:: Records provided

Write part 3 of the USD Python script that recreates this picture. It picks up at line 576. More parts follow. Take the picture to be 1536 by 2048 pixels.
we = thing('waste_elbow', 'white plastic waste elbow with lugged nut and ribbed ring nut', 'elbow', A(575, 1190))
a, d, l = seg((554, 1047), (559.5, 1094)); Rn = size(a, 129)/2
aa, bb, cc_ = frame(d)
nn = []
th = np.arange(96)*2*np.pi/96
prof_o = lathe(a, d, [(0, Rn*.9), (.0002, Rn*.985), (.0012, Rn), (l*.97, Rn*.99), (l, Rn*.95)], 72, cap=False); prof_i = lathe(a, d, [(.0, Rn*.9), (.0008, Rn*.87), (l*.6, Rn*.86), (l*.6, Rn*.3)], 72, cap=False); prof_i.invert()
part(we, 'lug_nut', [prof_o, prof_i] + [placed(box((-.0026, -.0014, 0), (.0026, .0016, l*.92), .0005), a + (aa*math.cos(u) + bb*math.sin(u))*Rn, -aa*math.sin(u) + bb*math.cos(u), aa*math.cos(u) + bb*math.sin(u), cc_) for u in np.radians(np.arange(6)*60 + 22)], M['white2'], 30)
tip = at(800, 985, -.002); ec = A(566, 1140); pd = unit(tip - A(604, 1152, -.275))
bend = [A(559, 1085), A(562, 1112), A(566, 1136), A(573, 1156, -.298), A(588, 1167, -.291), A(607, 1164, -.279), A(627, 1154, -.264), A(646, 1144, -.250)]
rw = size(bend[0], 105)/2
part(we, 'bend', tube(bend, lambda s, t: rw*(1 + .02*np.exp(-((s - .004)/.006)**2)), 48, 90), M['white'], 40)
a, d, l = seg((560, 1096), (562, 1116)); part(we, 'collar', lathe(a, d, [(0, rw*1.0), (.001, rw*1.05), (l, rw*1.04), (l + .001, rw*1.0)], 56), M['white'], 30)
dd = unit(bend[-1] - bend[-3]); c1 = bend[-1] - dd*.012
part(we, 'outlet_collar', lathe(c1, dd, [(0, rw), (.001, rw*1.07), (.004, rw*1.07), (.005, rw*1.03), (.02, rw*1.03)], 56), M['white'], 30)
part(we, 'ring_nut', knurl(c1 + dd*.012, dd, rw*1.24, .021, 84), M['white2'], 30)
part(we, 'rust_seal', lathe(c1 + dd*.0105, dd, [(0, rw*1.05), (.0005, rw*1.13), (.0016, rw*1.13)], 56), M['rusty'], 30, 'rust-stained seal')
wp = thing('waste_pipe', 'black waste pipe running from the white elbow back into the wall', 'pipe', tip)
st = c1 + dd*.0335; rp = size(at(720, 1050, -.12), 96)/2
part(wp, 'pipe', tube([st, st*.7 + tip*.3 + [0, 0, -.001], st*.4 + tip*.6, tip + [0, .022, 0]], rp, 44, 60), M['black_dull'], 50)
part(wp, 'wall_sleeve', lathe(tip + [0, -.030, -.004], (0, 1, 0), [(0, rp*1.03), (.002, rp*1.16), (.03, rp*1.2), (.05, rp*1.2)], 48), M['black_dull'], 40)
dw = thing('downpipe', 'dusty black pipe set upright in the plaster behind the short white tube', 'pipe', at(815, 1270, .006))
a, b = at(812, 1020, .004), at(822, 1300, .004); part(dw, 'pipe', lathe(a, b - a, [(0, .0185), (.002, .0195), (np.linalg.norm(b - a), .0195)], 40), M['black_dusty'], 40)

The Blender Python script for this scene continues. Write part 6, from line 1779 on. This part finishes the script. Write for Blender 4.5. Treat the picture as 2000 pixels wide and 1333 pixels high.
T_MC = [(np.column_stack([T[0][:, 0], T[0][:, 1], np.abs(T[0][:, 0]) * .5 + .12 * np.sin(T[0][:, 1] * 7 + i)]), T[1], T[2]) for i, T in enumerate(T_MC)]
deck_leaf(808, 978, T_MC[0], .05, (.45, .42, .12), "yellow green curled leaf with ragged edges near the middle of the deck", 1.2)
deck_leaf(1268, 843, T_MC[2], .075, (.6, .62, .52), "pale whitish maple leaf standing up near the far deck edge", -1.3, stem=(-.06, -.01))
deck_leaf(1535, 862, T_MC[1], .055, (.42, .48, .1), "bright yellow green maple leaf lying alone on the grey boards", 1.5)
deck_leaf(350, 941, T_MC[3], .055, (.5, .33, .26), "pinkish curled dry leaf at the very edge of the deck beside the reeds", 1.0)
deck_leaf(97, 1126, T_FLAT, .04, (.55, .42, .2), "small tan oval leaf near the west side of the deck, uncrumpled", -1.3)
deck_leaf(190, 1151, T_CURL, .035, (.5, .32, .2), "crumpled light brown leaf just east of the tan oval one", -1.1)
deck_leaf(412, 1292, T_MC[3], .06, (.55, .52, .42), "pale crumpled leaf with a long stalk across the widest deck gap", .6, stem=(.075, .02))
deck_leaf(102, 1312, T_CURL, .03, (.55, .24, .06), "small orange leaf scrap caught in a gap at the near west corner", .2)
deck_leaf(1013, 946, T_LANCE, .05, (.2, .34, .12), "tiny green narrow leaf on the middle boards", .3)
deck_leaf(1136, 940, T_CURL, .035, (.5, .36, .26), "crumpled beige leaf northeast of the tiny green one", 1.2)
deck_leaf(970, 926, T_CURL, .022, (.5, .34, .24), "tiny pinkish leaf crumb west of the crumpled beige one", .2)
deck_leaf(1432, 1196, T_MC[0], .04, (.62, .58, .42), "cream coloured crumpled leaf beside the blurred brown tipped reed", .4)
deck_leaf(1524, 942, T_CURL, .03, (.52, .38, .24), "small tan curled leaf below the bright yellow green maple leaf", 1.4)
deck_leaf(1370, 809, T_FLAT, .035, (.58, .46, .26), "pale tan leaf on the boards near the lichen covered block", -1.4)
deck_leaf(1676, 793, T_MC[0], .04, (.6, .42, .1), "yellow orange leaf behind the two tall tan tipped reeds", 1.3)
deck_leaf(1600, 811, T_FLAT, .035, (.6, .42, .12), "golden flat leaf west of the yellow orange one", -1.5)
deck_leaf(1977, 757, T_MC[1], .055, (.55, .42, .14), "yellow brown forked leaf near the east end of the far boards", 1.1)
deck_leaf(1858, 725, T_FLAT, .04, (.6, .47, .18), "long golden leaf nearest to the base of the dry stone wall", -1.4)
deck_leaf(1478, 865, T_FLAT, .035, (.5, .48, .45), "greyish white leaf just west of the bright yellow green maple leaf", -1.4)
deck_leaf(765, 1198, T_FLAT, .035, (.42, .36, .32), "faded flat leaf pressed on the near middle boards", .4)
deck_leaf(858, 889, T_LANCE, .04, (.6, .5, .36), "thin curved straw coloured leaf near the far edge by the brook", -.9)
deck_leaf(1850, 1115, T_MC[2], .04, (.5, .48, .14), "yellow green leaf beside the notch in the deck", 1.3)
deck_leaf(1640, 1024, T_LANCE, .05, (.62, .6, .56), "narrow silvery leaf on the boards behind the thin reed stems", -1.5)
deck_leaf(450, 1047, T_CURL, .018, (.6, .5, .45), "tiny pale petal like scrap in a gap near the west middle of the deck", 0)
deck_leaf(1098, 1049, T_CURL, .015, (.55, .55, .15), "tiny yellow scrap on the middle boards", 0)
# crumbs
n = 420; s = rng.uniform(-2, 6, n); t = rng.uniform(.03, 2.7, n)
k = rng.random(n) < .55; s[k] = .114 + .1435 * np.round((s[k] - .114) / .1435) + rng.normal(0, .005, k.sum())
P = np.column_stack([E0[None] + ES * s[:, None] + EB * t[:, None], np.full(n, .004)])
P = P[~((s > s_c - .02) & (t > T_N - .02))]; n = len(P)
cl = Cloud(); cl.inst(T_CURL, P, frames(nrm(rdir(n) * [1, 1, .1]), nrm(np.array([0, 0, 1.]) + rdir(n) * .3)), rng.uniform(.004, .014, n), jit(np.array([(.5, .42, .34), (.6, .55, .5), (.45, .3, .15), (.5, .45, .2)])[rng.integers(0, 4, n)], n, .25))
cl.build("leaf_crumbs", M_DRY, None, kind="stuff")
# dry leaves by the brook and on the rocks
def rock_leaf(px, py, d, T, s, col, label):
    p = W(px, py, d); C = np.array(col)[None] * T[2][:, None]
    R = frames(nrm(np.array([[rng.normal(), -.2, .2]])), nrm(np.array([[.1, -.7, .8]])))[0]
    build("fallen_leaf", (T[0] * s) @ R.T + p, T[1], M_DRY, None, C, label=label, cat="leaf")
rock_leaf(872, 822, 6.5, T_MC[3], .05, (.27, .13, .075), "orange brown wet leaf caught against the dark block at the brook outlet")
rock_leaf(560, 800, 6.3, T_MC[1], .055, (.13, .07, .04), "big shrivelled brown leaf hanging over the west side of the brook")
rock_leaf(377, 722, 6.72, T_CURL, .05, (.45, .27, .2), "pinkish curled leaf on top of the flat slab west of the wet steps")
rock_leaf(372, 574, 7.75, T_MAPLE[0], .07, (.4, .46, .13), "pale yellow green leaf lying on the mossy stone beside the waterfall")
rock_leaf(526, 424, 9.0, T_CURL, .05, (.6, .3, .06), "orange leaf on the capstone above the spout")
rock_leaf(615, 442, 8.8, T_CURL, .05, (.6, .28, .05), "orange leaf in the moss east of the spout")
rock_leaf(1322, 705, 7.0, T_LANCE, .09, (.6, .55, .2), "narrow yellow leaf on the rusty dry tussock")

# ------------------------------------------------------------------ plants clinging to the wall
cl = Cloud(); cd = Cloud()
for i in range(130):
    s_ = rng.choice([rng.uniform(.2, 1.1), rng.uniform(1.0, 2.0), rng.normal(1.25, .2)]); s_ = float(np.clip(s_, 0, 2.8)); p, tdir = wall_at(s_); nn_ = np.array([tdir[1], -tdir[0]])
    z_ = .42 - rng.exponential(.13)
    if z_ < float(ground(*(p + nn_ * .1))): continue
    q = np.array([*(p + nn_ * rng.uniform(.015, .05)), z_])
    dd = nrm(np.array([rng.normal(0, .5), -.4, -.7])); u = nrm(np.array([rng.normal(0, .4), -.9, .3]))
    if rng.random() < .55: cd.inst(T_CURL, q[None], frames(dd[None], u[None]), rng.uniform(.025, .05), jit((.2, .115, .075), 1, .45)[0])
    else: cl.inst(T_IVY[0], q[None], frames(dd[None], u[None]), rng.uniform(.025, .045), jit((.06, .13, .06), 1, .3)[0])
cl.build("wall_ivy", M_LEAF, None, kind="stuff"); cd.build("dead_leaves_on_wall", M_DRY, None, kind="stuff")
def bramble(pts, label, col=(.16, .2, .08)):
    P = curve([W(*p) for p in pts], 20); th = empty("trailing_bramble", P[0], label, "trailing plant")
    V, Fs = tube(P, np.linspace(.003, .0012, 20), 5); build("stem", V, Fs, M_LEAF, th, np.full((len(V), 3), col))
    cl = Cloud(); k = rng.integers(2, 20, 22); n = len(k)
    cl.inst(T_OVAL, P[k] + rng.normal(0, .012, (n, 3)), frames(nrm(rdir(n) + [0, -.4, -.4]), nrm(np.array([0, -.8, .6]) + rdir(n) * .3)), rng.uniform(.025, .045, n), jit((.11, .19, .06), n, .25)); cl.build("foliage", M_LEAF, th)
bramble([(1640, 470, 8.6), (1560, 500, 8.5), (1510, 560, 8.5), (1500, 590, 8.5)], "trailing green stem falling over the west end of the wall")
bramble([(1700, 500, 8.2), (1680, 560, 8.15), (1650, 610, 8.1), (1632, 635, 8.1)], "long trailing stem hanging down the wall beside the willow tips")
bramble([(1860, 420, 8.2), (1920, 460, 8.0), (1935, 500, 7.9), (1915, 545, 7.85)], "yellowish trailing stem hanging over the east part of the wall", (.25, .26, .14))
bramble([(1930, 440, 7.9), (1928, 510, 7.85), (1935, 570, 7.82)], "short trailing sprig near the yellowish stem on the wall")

::::

• **Request**:
Identify each line in the records above containing the word "script"; copy those lines.

• **Solution to the problem**:
Write part 3 of the USD Python script that recreates this picture. It picks up at line 576. More parts follow. Take the picture to be 1536 by 2048 pixels.
The Blender Python script for this scene continues. Write part 6, from line 1779 on. This part finishes the script. Write for Blender 4.5. Treat the picture as 2000 pixels wide and 1333 pixels high.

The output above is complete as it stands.